- WHAT IS NEEDED:
Restate the data exactly as given and keep the pictures out.

- SOURCE EXCERPT:
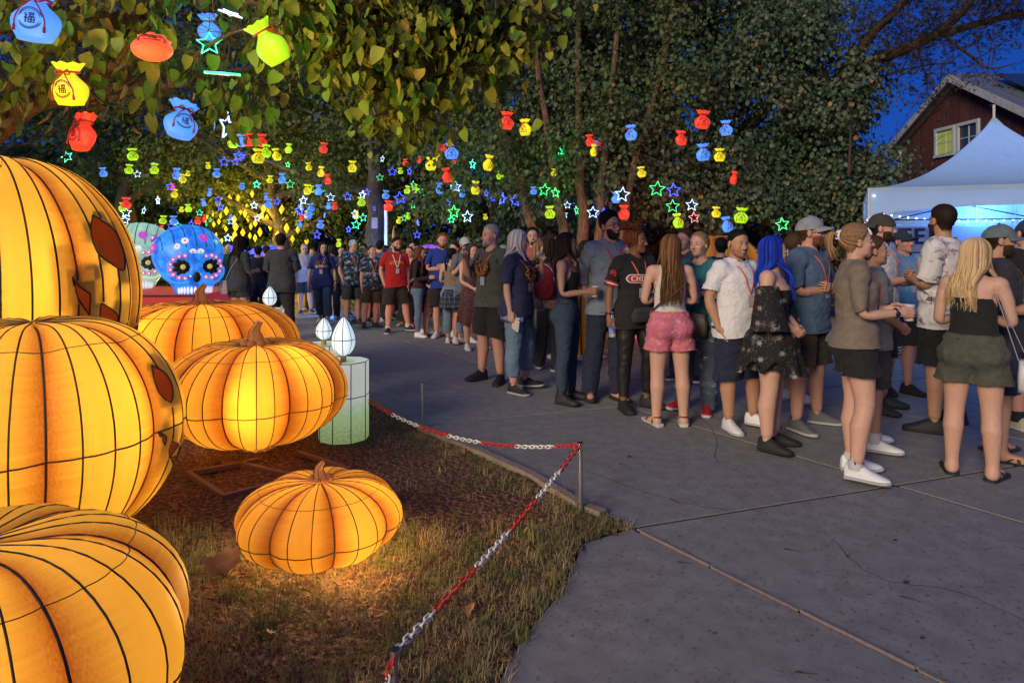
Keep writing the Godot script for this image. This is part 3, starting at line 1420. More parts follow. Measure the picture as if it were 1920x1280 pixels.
func hair_of(style: String,col: Color,cell: float,seed_: int,skin: Color,capped: bool) -> Build:
	var r := RandomNumberGenerator.new()
	r.seed = seed_
	var thick := func(p: Vector3) -> float:
		var d := hairline(p)
		return 0.0 if d <= 0.0 else .012 * smoothstep(0.0,.035, d)
	match style:
		"fade":
			thick = func(p: Vector3) -> float:
				var d := hairline(p)
				return 0.0 if d <= 0.0 else lerpf(.0042,.013,smoothstep(.14,.21,p.y))*smoothstep(0.0,.03,d)
		"buzz":
			thick = func(p: Vector3) -> float:
				return 0.0 if hairline(p) <= 0.0 else .0028 * smoothstep(0.0,.02, hairline(p))
		"receding":
			thick = func(p: Vector3) -> float:
				var d := hairline(p - Vector3(0,0,0.0)) - (.02 if p.z > 0.0 else 0.0)
				return 0.0 if d <= 0.0 else .006 * smoothstep(0.0,.03, d)
		"tousled":
			thick = func(p: Vector3) -> float:
				var d := hairline(p)
				return 0.0 if d <= 0.0 else lerpf(.008,.03,smoothstep(.15,.23,p.y))*smoothstep(0.0,.03,d)
	var free := thick
	if capped:
		# under a cap only what shows below its rim
		thick = func(p: Vector3) -> float: return minf(free.call(p),.005) if p.y < .15 else 0.0
	var b := shell(cell,thick,.6 if style in ["short","tousled"] else .15,seed_*1.3,col,skin)
	var locks := 0
	var length := .3
	var wave := .004
	var rad := .012
	var out_ := .1
	match style:
		"long":
			locks = 330; length = .52; wave = .006; rad = .0062
		"wavy":
			locks = 270; length = .34; wave = .014; rad = .0068; out_ = .35
		"loose":
			locks = 300; length = .4; wave = .011; rad = .0064; out_ = .3
		"shoulder":
			locks = 240; length = .2; wave = .006; rad = .0062; out_ = .25
		"bob":
			locks = 70; length = .11; wave = .004; rad = .012; out_ = .1
		"curly":
			locks = 90; length = .24; wave = .02; rad = .016; out_ = .7
	if cell > .007:
		locks = locks / 2
		rad *= 1.4
	for i in locks:
		var phi := deg_to_rad(lerpf(62.0,298.0, (i + r.randf()) / locks))
		if phi > PI:
			phi -= TAU
		var front := absf(phi) < 1.55 and r.randf() < .5
		var path := fall(phi,r.randf()*.016,length*r.randf_range(.82,1.05),wave,r.randf()*TAU,front,out_)
		lock(b,path,rad*(r.randf_range(.7,1.25) if r.randf() < .9 else .3),col,r.randf_range(.5,1.6))
	if style in ["ponytail", "low_ponytail", "bun"]:
		# combed back from the hairline to where it is tied
		var tie := Vector3(0,.155 if style == "ponytail" else .09 if style == "low_ponytail" else .17,-.112)
		for i in 54:
			var a := deg_to_rad(lerpf(-172.0,172.0, (i + r.randf()) / 54.0))
			var z0 := .072 * cos(a) - .008
			var st := Vector3(.078 * sin(a), 0.0, z0)
			st.y = clampf(lerpf(.1,.215,smoothstep(-.01,.062,z0)),.05,.215) if z0 > -.03 else .075
			st.x *= sqrt(maxf(1.0 - pow((st.y - .142) / .098,2.0), .15))
			var path := []
			for k in 7:
				var q := st.lerp(tie, k / 6.0) - Vector3(0,.142,-.012)
				var e := q / Vector3(.0835,.0985,.1065)
				path.append(q/maxf(e.length(),.3)*lerpf(1.0,1.04,r.randf()) + Vector3(0,.142,-.012))
			lock(b, path, .0075, col, r.randf_range(.6,1.5))
	if style == "ponytail":
		for i in 46:
			var a := r.randf() * TAU
			var q := Vector3(cos(a) * .012,.155 + sin(a) * .012,-.112)
			var e := Vector3(r.randf_range(-.045,.045),r.randf_range(-.02,.06),r.randf_range(-.185,-.13))
			var m := Vector3(e.x * .8,.165 + r.randf() * .02,-.165 - r.randf() * .02)
			lock(b,smooth_path([q,m,(m + e)*.5 + Vector3(0,0,-.022),e],3),.009,col,r.randf_range(.7,1.4))
	if style == "low_ponytail":
		for i in 36:
			var a := r.randf() * TAU
			var q := Vector3(cos(a) * .012,.09 + sin(a) * .012,-.105)
			var e := Vector3(r.randf_range(-.03,.03),r.randf_range(-.2,-.12),r.randf_range(-.16,-.125))
			lock(b,smooth_path([q,Vector3(e.x,.06,-.16),(q + e)*.5 + Vector3(0,0,-.04),e],3),.009,col,r.randf_range(.7,1.4))
	if style == "bun":
		b.tint = col
		b.ball(Vector3(0,.17,-.115), Vector3(.036,.036,.03), 12,8)
	if style == "locs":
		for i in 120:
			var a := r.randf() * TAU
			var u := r.randf()
			var q := Vector3(sin(a) * .055,.205 + .02 * u, -.025 + cos(a) * .06)
			var e := q + Vector3(sin(a)*r.randf_range(.02,.055),r.randf_range(.02,.085),cos(a)*.05 - .02)
			lock(b,smooth_path([q,(q + e)*.5 + Vector3(r.randf() - .5,r.randf() - .2,r.randf() - .5)*.04,e,e + Vector3(r.randf() - .5,-.6,r.randf() - .5)*.05],3),.0075,col,r.randf_range(.6,1.7))
		for i in 40:
			var phi := deg_to_rad(lerpf(58.0,302.0, (i + r.randf()) / 40.0))
			lock(b,fall(phi if phi < PI else phi - TAU,.008,.03 + r.randf()*.06,.006,r.randf()*6.0,false,.2),.008,col,r.randf_range(.6,1.6))
	return b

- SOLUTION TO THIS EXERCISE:
Keep writing the Godot script for this image. This is part 3, starting at line 1420. More parts follow. Measure the picture as if it were 1920x1280 pixels.
func hair_of(style: String,col: Color,cell: float,seed_: int,skin: Color,capped: bool) -> Build:
	var r := RandomNumberGenerator.new()
	r.seed = seed_
	var thick := func(p: Vector3) -> float:
		var d := hairline(p)
		return 0.0 if d <= 0.0 else .012 * smoothstep(0.0,.035, d)
	match style:
		"fade":
			thick = func(p: Vector3) -> float:
				var d := hairline(p)
				return 0.0 if d <= 0.0 else lerpf(.0042,.013,smoothstep(.14,.21,p.y))*smoothstep(0.0,.03,d)
		"buzz":
			thick = func(p: Vector3) -> float:
				return 0.0 if hairline(p) <= 0.0 else .0028 * smoothstep(0.0,.02, hairline(p))
		"receding":
			thick = func(p: Vector3) -> float:
				var d := hairline(p - Vector3(0,0,0.0)) - (.02 if p.z > 0.0 else 0.0)
				return 0.0 if d <= 0.0 else .006 * smoothstep(0.0,.03, d)
		"tousled":
			thick = func(p: Vector3) -> float:
				var d := hairline(p)
				return 0.0 if d <= 0.0 else lerpf(.008,.03,smoothstep(.15,.23,p.y))*smoothstep(0.0,.03,d)
	var free := thick
	if capped:
		# under a cap only what shows below its rim
		thick = func(p: Vector3) -> float: return minf(free.call(p),.005) if p.y < .15 else 0.0
	var b := shell(cell,thick,.6 if style in ["short","tousled"] else .15,seed_*1.3,col,skin)
	var locks := 0
	var length := .3
	var wave := .004
	var rad := .012
	var out_ := .1
	match style:
		"long":
			locks = 330; length = .52; wave = .006; rad = .0062
		"wavy":
			locks = 270; length = .34; wave = .014; rad = .0068; out_ = .35
		"loose":
			locks = 300; length = .4; wave = .011; rad = .0064; out_ = .3
		"shoulder":
			locks = 240; length = .2; wave = .006; rad = .0062; out_ = .25
		"bob":
			locks = 70; length = .11; wave = .004; rad = .012; out_ = .1
		"curly":
			locks = 90; length = .24; wave = .02; rad = .016; out_ = .7
	if cell > .007:
		locks = locks / 2
		rad *= 1.4
	for i in locks:
		var phi := deg_to_rad(lerpf(62.0,298.0, (i + r.randf()) / locks))
		if phi > PI:
			phi -= TAU
		var front := absf(phi) < 1.55 and r.randf() < .5
		var path := fall(phi,r.randf()*.016,length*r.randf_range(.82,1.05),wave,r.randf()*TAU,front,out_)
		lock(b,path,rad*(r.randf_range(.7,1.25) if r.randf() < .9 else .3),col,r.randf_range(.5,1.6))
	if style in ["ponytail", "low_ponytail", "bun"]:
		# combed back from the hairline to where it is tied
		var tie := Vector3(0,.155 if style == "ponytail" else .09 if style == "low_ponytail" else .17,-.112)
		for i in 54:
			var a := deg_to_rad(lerpf(-172.0,172.0, (i + r.randf()) / 54.0))
			var z0 := .072 * cos(a) - .008
			var st := Vector3(.078 * sin(a), 0.0, z0)
			st.y = clampf(lerpf(.1,.215,smoothstep(-.01,.062,z0)),.05,.215) if z0 > -.03 else .075
			st.x *= sqrt(maxf(1.0 - pow((st.y - .142) / .098,2.0), .15))
			var path := []
			for k in 7:
				var q := st.lerp(tie, k / 6.0) - Vector3(0,.142,-.012)
				var e := q / Vector3(.0835,.0985,.1065)
				path.append(q/maxf(e.length(),.3)*lerpf(1.0,1.04,r.randf()) + Vector3(0,.142,-.012))
			lock(b, path, .0075, col, r.randf_range(.6,1.5))
	if style == "ponytail":
		for i in 46:
			var a := r.randf() * TAU
			var q := Vector3(cos(a) * .012,.155 + sin(a) * .012,-.112)
			var e := Vector3(r.randf_range(-.045,.045),r.randf_range(-.02,.06),r.randf_range(-.185,-.13))
			var m := Vector3(e.x * .8,.165 + r.randf() * .02,-.165 - r.randf() * .02)
			lock(b,smooth_path([q,m,(m + e)*.5 + Vector3(0,0,-.022),e],3),.009,col,r.randf_range(.7,1.4))
	if style == "low_ponytail":
		for i in 36:
			var a := r.randf() * TAU
			var q := Vector3(cos(a) * .012,.09 + sin(a) * .012,-.105)
			var e := Vector3(r.randf_range(-.03,.03),r.randf_range(-.2,-.12),r.randf_range(-.16,-.125))
			lock(b,smooth_path([q,Vector3(e.x,.06,-.16),(q + e)*.5 + Vector3(0,0,-.04),e],3),.009,col,r.randf_range(.7,1.4))
	if style == "bun":
		b.tint = col
		b.ball(Vector3(0,.17,-.115), Vector3(.036,.036,.03), 12,8)
	if style == "locs":
		for i in 120:
			var a := r.randf() * TAU
			var u := r.randf()
			var q := Vector3(sin(a) * .055,.205 + .02 * u, -.025 + cos(a) * .06)
			var e := q + Vector3(sin(a)*r.randf_range(.02,.055),r.randf_range(.02,.085),cos(a)*.05 - .02)
			lock(b,smooth_path([q,(q + e)*.5 + Vector3(r.randf() - .5,r.randf() - .2,r.randf() - .5)*.04,e,e + Vector3(r.randf() - .5,-.6,r.randf() - .5)*.05],3),.0075,col,r.randf_range(.6,1.7))
		for i in 40:
			var phi := deg_to_rad(lerpf(58.0,302.0, (i + r.randf()) / 40.0))
			lock(b,fall(phi if phi < PI else phi - TAU,.008,.03 + r.randf()*.06,.006,r.randf()*6.0,false,.2),.008,col,r.randf_range(.6,1.6))
	return b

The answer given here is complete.